Говоря о конституционных основаниях государственности вообще и действительных гарантиях конституции, Гегель отмечает, что последние смогут заключаться только в «духе народа», в его самосознании субстанциальной основой которого является религия. Иными словами, действительно «работающая», обеспечивающая «разумность» государственного строя, конституция не может быть сугубо формальным набором юридических норм и институтов, пусть даже самых «прогрессивных», она должна вытекать из истории и образа жизни конкретного народа, соответствовать его нравственным представлениям и его религии, и, прежде всего, свойственному данному народу пониманию справедливости. В резюмирующей, общефилософской форме данный тезис формулируется Гегелем в завершающем рассмотрение государства параграфе «Философии духа»: «само государство представляет собой развитие и осуществление нравственности, субстанциальностью же самой нравственности и государства является религия. В соответствии с этим отношением государство зиждется на нравственном образе мыслей, а этот последний на религиозном.

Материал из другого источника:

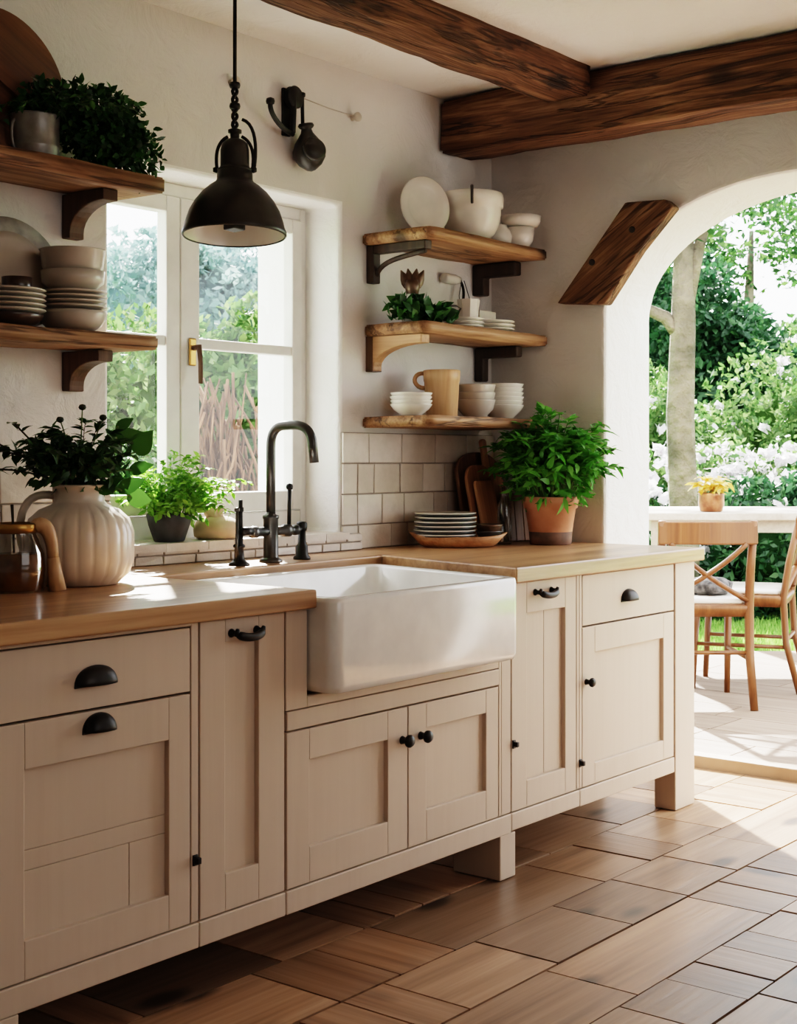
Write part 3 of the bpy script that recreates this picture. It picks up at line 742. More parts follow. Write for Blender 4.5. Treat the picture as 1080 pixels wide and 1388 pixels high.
# ------------------------------------------------------------------ crockery
def bowl_prof(r, h, t=.005, foot=.45, curve=.5):
    out = [(0, 0), (r * foot, 0), (r * foot, h * .06)]
    for k in range(1, 9):
        a = PI / 2 * k / 8; out.append((r * foot + (r - r * foot) * math.sin(a) ** (1 - curve * .3), h * .06 + h * .94 * (1 - math.cos(a)) ** .9))
    inn = [(q - t, z) for q, z in out[3:]][::-1]
    return out + [(r - t * .5, h + t * .3)] + inn + [(r * foot * .8, h * .06 + t), (0, h * .06 + t)]
def plate_prof(r, h=.014, t=.005):
    return [(0, 0), (r * .6, 0), (r * .66, .002), (r * .96, h - t), (r, h - t * .5), (r * .97, h), (r * .66, .002 + t), (r * .6, t * .9), (0, t * .9)]
def vessel(name, mb, mat, loc, label, cat, group=None):
    return tag(mb.build(name, mat, loc=loc), label, cat, group)
def stackcopies(src, n, dz, jit, rng):
    out = [src]
    for k in range(1, n):
        c = src.copy(); C.objects.link(c); c.location = (src.location.x + rng.uniform(-jit, jit), src.location.y + rng.uniform(-jit, jit), src.location.z + k * dz); c.rotation_euler = (0, 0, rng.random() * 6)
        out.append(c)
    return out
ORD = ['lowest', 'second lowest', 'third', 'fourth', 'fifth', 'sixth', 'seventh']
def ordn(k, n):
    return 'lowest' if k == 0 else ('topmost' if k == n - 1 else (['', 'second', 'third', 'fourth', 'fifth', 'sixth'][k] + ' from bottom'))
rng = random.Random(21)
# lower left shelf
Z = 1.5325
x, y = 2.365, -.128
vessel('serving_bowl', MB().lathe(bowl_prof(.088, .052), (x, y, Z)), M['stoneware'], (x, y, Z), 'wide grey bowl at the base of the crockery pile beside the window', 'bowl')
src = tag(MB().lathe(plate_prof(.088, .013), (x, y, Z + .0545)).build('dinner_plate', M['stoneware'], loc=(x, y, Z + .0545)), '', 'plate')
for k, o in enumerate(stackcopies(src, 4, .0125, .002, rng)): tag(o, 'grey plate sandwiched between bowls beside the window, %s of four' % ordn(k, 4), 'plate', 'grey plates in the crockery pile')
vessel('serving_bowl', MB().lathe([(0, 0), (.055, 0), (.06, .004), (.079, .02), (.082, .05), (.079, .05), (.074, .02), (.055, .008), (0, .007)], (x, y, Z + .1065)), M['stoneware'], (x, y, Z + .1065), 'straight-sided grey bowl under the topmost bowl beside the window', 'bowl')
vessel('serving_bowl', MB().lathe([(0, 0), (.05, 0), (.062, .004), (.078, .03), (.083, .072), (.086, .075), (.08, .074), (.073, .03), (.055, .010), (0, .009)], (x, y, Z + .1365)), M['stoneware'], (x, y, Z + .1365), 'topmost grey bowl of the crockery pile beside the window', 'bowl')
x, y = 2.165, -.128
vessel('serving_bowl', MB().lathe(bowl_prof(.085, .03), (x, y, Z)), M['darkclay'], (x, y, Z), 'shallow dark bowl beneath the dark plates with pale rims', 'bowl')
pl = empty('rimmed_plate', (x, y, Z + .031), '', 'plate')
MB().lathe(plate_prof(.093, .012), (x, y, Z + .031)).build('rim', M['stoneware'], pl)
MB().lathe([(0, .0045), (.062, .0048), (.085, .0105), (.084, .0112), (.062, .0058), (0, .0056)], (x, y, Z + .031)).build('glaze', M['platerim'], pl)
for k in range(5):
    o = pl if k == 0 else copy_tree(pl)
    o.location.z = Z + .031 + .0125 * k
    tag(o, 'dark plate with pale rim under the dark cup, %s of five' % ordn(k, 5), 'plate', 'dark plates with pale rims')
vessel('small_cup', MB().lathe([(0, 0), (.032, 0), (.036, .004), (.037, .036), (.034, .036), (.033, .006), (0, .005)], (2.19, -.13, Z + .0885)), M['darkclay'], (2.19, -.13, Z + .0885), 'small dark brown cup on top of the rimmed plates', 'cup')
def leaning(name, prof, mat, c, tilt, label, cat, sx=1, seg=48, rz=0):
    o = MB().lathe(prof, (0, 0, 0), seg).build(name, mat)
    o.rotation_euler = Euler((PI / 2 - tilt, 0, rz)); o.scale = (sx, 1, 1); o.location = c; return tag(o, label, cat)
op = leaning('oval_platter', [(0, 0), (.10, .0), (.112, .006), (.145, .010), (.146, .014), (.112, .012), (.10, .006), (0, .006)], M['lichen'], (2.235, -.046, Z + .1455), .2, 'oval grey platter with speckled rim leaning behind the crockery', 'platter', 1.05)
w_ = MB().lathe([(0, .0062), (.10, .0062), (.108, .0105), (.108, .012), (.09, .0085), (0, .008)], (0, 0, 0), 48).build('well', M['stoneware']); w_.parent = op; w_['label'] = 'smooth beige centre'
# upper left shelf
Z = 1.958
rb = empty('round_board', (2.205, -.055, Z + .1935), 'large round dark wooden board leaning on the shelf behind the zinc pot', 'wooden board')
MB().lathe([(0, 0), (.192, 0), (.196, .004), (.196, .014), (.192, .018), (0, .018)], (2.205, -.055, Z + .1935), 56).build('board', M['roundboard'], rb)
MB().box(2.205 - .17, 2.205 + .17, -.055 - .02, -.055 + .02, Z + .1935 + .0185, Z + .1935 + .026).build('batten', M['roundboard'], rb)
rb.rotation_euler = (PI / 2 - .17, .5, 0)

def bush(root_b, root_d, n, spread, height, rng, leafL, leafW, stemr, nl, mbS, mbL, lean=(0, 0, 0), droop=.35, xmax=99, hmin=.5, wild=.35):
    for i in range(n):
        a = rng.random() * 2 * PI; s = math.sqrt(rng.random())
        b = Vector(root_b) + Vector((math.cos(a), math.sin(a), 0)) * s * root_d
        L = height * rng.uniform(hmin, 1.0)
        out = Vector((math.cos(a), math.sin(a), 0)) * spread * s * rng.uniform(.6, 1.2)
        top = b + out + Vector(lean) * rng.uniform(.4, 1.1) + Vector((0, 0, L * (1 - .35 * s)))
        mid = b + out * .25 + Vector((0, 0, L * .6))
        end = top + out * .25 - Vector((0, 0, droop * spread * s))
        pts = bez([b, mid, top, end], 7)
        if stemr: mbS.tube(pts, [stemr * (1 - .09 * k) for k in range(8)], 5, caps=False)
        for k in range(nl):
            t = .22 + .78 * (k + rng.random() * .6) / nl; q = min(6.99, t * 7); ii = int(q)
            p = pts[ii].lerp(pts[ii + 1], q - ii)
            if p.x > xmax: continue
            tg = (pts[ii + 1] - pts[ii]).normalized()
            an = rng.random() * 2 * PI
            dr = (Vector((math.cos(an), math.sin(an), rng.uniform(-.3, .6))) + tg * .6 + rv(rng) * wild)
            dr.normalize()
            l = leafL * rng.uniform(.6, 1.15)
            if p.x + dr.x * l > xmax: dr.x *= -1
            mbL.leaf(p, dr, Vector((0, 0, 1)) + rv(rng) * .5, l, leafW * rng.uniform(.7, 1.15), rng.uniform(.1, .5))
def leafball(mb, c, rad, n, L, W, rng, inner=.35, xmax=99, zmin=-9):
    c = Vector(c)
    for i in range(n):
        v = rv(rng); q = inner + (1 - inner) * rng.random() ** .6
        p = c + Vector((v.x * rad[0], v.y * rad[1], v.z * rad[2])) * q * (1 + .25 * noise.noise(v * 2.2 + c))
        d = (v + rv(rng) * .8 + Vector((0, 0, -.15))).normalized(); l = L * rng.uniform(.6, 1.15)
        if p.x + d.x * l > xmax: d.x = -abs(d.x)
        if p.z < zmin: p.z = zmin
        if p.z + d.z * l * 1.3 < zmin: d.z = abs(d.z)
        mb.leaf(p, d, v + rv(rng) * .7, l, W * rng.uniform(.7, 1.15), rng.uniform(.1, .45))
def potted(name, loc, label, cat): return empty(name, loc, label, cat)

p = potted('potted_plant', (2.255, -.115, Z), 'zinc pot overflowing with dark green foliage on the upper left shelf', 'potted plant')
MB().lathe([(0, 0), (.058, 0), (.061, .004), (.061, .03), (.0625, .033), (.061, .036), (.0615, .108), (.064, .112), (.061, .114), (.058, .108), (.057, .09), (0, .09)], (2.255, -.115, Z), 40).build('pot', M['zinc'], p)
MB().tube(bez([(2.196, -.115, Z + .095), (2.178, -.118, Z + .09), (2.18, -.12, Z + .03), (2.196, -.115, Z + .02)]), .004, 8).build('handle', M['zinc'], p)
S, Lf = MB(), MB(); rng = random.Random(31)
bush((2.27, -.125, Z + .09), .035, 50, .12, .12, rng, .024, .016, .0012, 12, S, Lf, (.06, -.01, .0), .4)
leafball(Lf, (2.435, -.135, Z + .115), (.15, .105, .105), 1500, .026, .018, rng, .3)
leafball(Lf, (2.52, -.165, Z + .06), (.09, .085, .09), 420, .024, .017, rng, .2)
leafball(Lf, (2.30, -.12, Z + .155), (.09, .08, .055), 380, .024, .017, rng, .2)
Lf.v = [(v[0], min(v[1], -.112) if v[0] < 2.44 else v[1], v[2]) for v in Lf.v]
S.v = [(v[0], min(v[1], -.112) if v[0] < 2.44 else v[1], v[2]) for v in S.v]
S.build('stems', M['stem'], p); Lf.build('foliage', M['box'], p)
# right shelves, top
Z = 1.9605
leaning('dinner_plate', plate_prof(.104, .014, .005), M['china'], (3.87, -.115, Z + .1045), .16, 'large cream plate leaning upright behind the mixing bowl on the topmost shelf', 'plate', .88, rz=-.5)
mb = empty('mixing_bowl', (4.065, -.175, Z), 'large white mixing bowl with spout and dark strap on the topmost shelf', 'bowl')
bp = [(0, 0), (.052, 0), (.056, .005), (.080, .026), (.096, .058), (.102, .09), (.1025, .116), (.111, .119), (.112, .15), (.109, .166), (.104, .169), (.100, .165), (.100, .12), (.094, .06), (.078, .032), (.05, .012), (0, .01)]
A0 = math.atan2(.62, -.78)
def lip(a, i):
    if not 7 <= i <= 12: return 1
    q = (a - A0 + PI) % (2 * PI) - PI
    return 1 + (.20 if 8 <= i <= 11 else .08) * math.exp(-(q / .22) ** 2)
MB().lathe(bp, (4.065, -.175, Z), 96, rfun=lip).build('body', M['china'], mb)
sx_, sy_ = 4.065 - .088, -.175 - .066
st = MB(); st.tube(bez([(sx_ - .006, sy_ - .004, Z + .118), (sx_ - .03, sy_ - .02, Z + .135), (sx_ - .026, sy_ - .018, Z + .185), (sx_ + .012, sy_ + .01, Z + .178)], 10), .005, 8); s_ = st.build('strap', M['leather'], mb); s_['label'] = 'dark leather strap'
vessel('small_jar', MB().lathe([(0, 0), (.03, 0), (.042, .012), (.047, .035), (.04, .06), (.028, .07), (.028, .078), (.024, .078), (.024, .068), (0, .06)], (4.222, -.185, Z)), M['china'], (4.222, -.185, Z), 'small round white jar tucked between the mixing bowl and small bowls', 'jar')
vessel('small_bowl', MB().lathe([(0, 0), (.03, 0), (.034, .004), (.05, .025), (.054, .072), (.051, .072), (.046, .026), (.03, .009), (0, .008)], (4.29, -.225, Z)), M['china'], (4.29, -.225, Z), 'round white cup under a wider bowl at the end of the topmost shelf', 'cup')
vessel('small_bowl', MB().lathe([(0, 0), (.045, 0), (.06, .005), (.070, .02), (.073, .042), (.07, .043), (.066, .02), (.05, .009), (0, .008)], (4.30, -.225, Z + .073)), M['china'], (4.30, -.225, Z + .073), 'wide white bowl stacked on the cup at the end of the topmost shelf', 'bowl')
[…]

Поскольку религия есть сознание абсолютной истины, постольку то, что должно иметь значение как право и справедливость может иметь значение лишь как часть абсолютной истины, подчинено ей и из нее вытекает»56.
«Абсолютная истина» в теории государственного устройства немецкого мыслителя играет, таким образом, ту же роль, что и «высшее благо» в учениях Платона и Аристотеля, оказываясь источником справедливости и подлинным основанием государственности. Гегель показывает, что понятие справедливости как фундамент права не может иметь основанием субъективную меру, нуждается в надындивидуальном критерии. Устойчивость и действенность, а также легитимность последнего, в долговременной перспективе, обеспечивается, в конечном счете, лишь опорой на сакральное. Религия, с этой точки зрения, выступает в качестве объективного ограничителя субъективного понимания справедливости и соответствующего истолкования-перетолкования правовых норм. Отсутствие такого ограничителя, в реальной практике общественной жизни, с неизбежностью приводит к тому, что определение права и справедливости оказывается прерогативой силы.
Поскольку государство имеет нравственное основание, «зиждится» на справедливости, оно обеспечивает свободу личности, возможность проявления ее «особенной субъективности», и есть, потому: «действительность конкретной свободы». Свобода важнейшее понятие всей гегелевской философии, ибо свобода есть сущность духа и его субстанция. Подлинная свобода разумна и нравственна. Она в корне отлична от произвола, который, по существу своему, исходит из случайных, внешних обстоятельств и практически, в конечном счете, предопределен ими. Поэтому государство, как разумно-нравственная объективная форма устроения жизнедеятельности индивидов, необходимо ограничивает индивидуальный произвол и устанавливает определенный социальный порядок, собственно, правопорядок, создавая, тем самым, объективно необходимые условия для существования действительной свободы.